Dopo gli scandali lookheed e tangentopoli, che hanno provocato dimissioni e perfino suicidi, non è azzardato ipotizzare che la mafia, mutandosi da coppola e lupara in colletti bianchi, sia entrata ad occupare il parlamento. A certificarlo sono diverse sentente che colpiscono uomini delle istituzioni e, in particolare a sentenza definitiva di Dell’Utri: Marcello Dell’Utri per 18 anni, dal ’74 al ’92 è stato il garante “decisivo” dell’accordo tra Silvio Berlusconi e Cosa nostra e “la sistematicità nell’erogazione delle cospicue somme di denaro da Marcello Dell’Utri a Gaetano Cinà sono indicative della ferma volontà di Berlusconi di dare attuazione all’accordo al di là dei mutamenti degli assetti di vertice di Cosa nostra” (dal fattoquotidiano.it).

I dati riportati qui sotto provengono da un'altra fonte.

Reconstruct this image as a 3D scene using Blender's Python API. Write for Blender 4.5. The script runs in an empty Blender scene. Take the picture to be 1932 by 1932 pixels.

Il parlamento approva leggi truffaldine che, fortificate dall’impunità parlamentare, consentono di nominare i parlamentari per sperperare denaro pubblico e svendere il patrimonio intellettuale, finanziario, immobiliare, storico, artistico, culturale, paesaggistico e naturale che il mondo intero ci invidia. Referenti mafiosi, corrotti e concussi, che infettano il parlamento, sono coinvolti in scandali di vario genere. Per questi signori, solo in qualche caso rarissimo è stata data l’autorizzazione a procedere. Per molti vige ancora quella impunità che consente loro di sedere tra i banchi dove si decidono le sorti del bel Paese Italia. Gli ultimi grandi scandali acclamati, in ordine di tempo, sono “expo” e “mose”, dove girano fiumi di miliardi pubblici. Gli F35, a differenza dei C 130, non fanno scandalo a causa di leggi deroga e legittimazione di assurde procedure contrattuali.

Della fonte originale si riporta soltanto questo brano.